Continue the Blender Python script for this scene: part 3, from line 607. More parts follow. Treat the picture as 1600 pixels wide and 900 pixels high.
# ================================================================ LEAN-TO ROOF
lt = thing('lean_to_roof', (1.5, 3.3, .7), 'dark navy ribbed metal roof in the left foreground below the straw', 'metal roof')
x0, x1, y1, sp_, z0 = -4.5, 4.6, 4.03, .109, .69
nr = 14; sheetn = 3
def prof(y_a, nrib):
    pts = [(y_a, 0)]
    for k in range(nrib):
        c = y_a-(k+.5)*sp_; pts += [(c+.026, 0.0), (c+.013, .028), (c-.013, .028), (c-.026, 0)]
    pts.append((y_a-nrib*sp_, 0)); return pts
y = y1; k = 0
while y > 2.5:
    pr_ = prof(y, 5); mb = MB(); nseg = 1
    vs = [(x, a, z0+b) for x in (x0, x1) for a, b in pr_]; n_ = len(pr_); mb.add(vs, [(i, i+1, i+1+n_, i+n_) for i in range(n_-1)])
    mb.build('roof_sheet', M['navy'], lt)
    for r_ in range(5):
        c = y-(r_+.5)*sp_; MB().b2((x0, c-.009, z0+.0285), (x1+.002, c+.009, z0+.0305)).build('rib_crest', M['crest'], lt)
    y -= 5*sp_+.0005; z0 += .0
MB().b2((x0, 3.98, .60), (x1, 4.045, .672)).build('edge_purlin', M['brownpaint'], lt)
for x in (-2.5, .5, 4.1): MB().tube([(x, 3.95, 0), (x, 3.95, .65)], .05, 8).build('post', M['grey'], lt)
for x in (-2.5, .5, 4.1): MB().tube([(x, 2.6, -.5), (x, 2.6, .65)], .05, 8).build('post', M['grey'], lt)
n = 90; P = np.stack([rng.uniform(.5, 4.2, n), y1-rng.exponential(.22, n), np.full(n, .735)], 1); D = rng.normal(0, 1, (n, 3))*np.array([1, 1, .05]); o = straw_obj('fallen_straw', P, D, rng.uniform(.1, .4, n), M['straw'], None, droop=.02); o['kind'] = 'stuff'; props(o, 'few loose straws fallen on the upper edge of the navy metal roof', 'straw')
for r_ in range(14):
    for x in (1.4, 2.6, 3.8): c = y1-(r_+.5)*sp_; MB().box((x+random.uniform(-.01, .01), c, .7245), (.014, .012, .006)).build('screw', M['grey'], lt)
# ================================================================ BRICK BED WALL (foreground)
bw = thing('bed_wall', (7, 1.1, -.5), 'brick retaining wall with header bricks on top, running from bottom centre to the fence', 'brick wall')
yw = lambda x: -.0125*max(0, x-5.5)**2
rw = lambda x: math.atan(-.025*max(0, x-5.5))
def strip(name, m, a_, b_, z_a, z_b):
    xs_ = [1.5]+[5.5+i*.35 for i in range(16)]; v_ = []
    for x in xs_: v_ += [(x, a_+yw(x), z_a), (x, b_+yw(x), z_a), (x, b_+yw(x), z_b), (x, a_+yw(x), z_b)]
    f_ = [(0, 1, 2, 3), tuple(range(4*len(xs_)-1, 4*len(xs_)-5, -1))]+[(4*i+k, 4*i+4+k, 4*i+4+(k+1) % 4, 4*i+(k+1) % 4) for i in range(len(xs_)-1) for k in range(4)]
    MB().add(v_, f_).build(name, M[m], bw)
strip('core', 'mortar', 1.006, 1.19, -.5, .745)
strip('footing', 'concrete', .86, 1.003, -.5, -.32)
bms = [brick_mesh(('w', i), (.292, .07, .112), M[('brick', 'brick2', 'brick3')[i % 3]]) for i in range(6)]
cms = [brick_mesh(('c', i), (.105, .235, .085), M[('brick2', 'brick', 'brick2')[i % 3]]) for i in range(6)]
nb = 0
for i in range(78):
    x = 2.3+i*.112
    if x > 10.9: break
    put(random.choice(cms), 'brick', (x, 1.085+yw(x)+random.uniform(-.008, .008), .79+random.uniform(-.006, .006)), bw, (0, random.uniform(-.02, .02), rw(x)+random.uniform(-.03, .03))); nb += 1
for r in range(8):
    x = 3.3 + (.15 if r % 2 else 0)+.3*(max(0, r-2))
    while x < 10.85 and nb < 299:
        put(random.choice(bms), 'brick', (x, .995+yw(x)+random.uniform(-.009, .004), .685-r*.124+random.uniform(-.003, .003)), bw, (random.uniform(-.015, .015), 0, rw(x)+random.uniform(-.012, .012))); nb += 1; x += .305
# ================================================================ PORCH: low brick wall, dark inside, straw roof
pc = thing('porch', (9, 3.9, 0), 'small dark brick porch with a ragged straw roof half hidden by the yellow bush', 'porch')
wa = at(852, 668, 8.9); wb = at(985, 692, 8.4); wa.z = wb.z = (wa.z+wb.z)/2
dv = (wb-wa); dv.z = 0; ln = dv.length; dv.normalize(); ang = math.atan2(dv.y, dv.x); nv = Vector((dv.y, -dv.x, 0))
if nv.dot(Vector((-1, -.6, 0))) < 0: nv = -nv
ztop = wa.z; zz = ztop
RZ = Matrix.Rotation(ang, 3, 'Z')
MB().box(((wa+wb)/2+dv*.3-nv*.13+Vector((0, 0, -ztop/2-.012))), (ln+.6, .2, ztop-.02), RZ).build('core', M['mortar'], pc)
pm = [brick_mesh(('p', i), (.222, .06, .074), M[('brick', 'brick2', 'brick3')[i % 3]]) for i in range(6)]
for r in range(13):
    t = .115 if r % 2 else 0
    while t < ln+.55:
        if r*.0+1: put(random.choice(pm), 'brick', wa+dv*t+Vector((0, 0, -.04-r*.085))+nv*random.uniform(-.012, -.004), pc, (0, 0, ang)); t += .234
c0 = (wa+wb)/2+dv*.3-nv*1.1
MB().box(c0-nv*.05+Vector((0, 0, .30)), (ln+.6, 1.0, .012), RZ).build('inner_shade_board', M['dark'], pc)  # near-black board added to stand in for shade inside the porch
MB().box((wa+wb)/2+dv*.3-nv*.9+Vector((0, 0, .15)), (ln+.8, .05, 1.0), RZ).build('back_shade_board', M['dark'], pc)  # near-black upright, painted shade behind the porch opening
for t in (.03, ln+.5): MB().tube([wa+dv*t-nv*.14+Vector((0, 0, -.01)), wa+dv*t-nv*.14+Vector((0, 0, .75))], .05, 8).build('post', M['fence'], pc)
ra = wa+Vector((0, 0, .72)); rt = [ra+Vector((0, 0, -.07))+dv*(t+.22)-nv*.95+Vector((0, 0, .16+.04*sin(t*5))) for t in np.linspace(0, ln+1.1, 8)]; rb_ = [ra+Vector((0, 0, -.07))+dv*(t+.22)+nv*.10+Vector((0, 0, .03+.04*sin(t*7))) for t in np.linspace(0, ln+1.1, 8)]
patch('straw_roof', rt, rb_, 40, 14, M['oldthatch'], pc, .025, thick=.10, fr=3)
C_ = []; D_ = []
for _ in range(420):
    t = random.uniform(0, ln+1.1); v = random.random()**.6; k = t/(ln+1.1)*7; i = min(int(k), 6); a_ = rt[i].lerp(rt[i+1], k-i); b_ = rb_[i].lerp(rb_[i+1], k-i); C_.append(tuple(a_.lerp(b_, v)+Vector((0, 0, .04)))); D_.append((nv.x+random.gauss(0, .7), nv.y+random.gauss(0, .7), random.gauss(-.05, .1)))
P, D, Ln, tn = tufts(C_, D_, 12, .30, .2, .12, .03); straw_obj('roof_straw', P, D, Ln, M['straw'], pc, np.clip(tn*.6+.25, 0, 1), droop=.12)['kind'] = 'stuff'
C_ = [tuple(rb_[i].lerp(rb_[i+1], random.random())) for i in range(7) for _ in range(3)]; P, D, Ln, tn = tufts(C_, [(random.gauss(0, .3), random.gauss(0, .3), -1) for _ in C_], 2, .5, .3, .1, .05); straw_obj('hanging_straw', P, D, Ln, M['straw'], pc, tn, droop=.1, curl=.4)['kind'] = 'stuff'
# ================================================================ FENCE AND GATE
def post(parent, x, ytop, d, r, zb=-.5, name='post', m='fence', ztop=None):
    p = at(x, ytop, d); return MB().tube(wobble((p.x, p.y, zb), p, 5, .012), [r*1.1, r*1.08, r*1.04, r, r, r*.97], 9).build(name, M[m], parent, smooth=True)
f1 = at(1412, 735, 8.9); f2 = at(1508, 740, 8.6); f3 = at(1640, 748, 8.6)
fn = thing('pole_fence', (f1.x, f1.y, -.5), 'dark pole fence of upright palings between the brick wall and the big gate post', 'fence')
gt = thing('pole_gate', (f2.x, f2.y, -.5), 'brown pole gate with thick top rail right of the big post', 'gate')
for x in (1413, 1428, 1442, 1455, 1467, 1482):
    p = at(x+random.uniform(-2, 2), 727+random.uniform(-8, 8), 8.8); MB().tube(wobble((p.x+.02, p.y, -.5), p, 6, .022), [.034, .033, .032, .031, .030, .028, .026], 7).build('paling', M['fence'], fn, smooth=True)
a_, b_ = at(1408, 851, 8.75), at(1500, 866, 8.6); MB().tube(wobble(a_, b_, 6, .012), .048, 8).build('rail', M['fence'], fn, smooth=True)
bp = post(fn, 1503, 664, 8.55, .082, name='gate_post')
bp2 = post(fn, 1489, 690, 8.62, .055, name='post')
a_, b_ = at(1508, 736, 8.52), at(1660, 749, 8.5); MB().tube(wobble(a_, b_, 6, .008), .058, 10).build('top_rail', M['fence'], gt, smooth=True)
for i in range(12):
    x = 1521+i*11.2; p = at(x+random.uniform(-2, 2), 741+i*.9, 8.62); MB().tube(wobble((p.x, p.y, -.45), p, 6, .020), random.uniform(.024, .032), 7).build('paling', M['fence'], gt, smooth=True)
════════
• **Brief**: The word "from" may appear on some lines. Report how many lines hold it, giving the number alone.

• **Output**: 2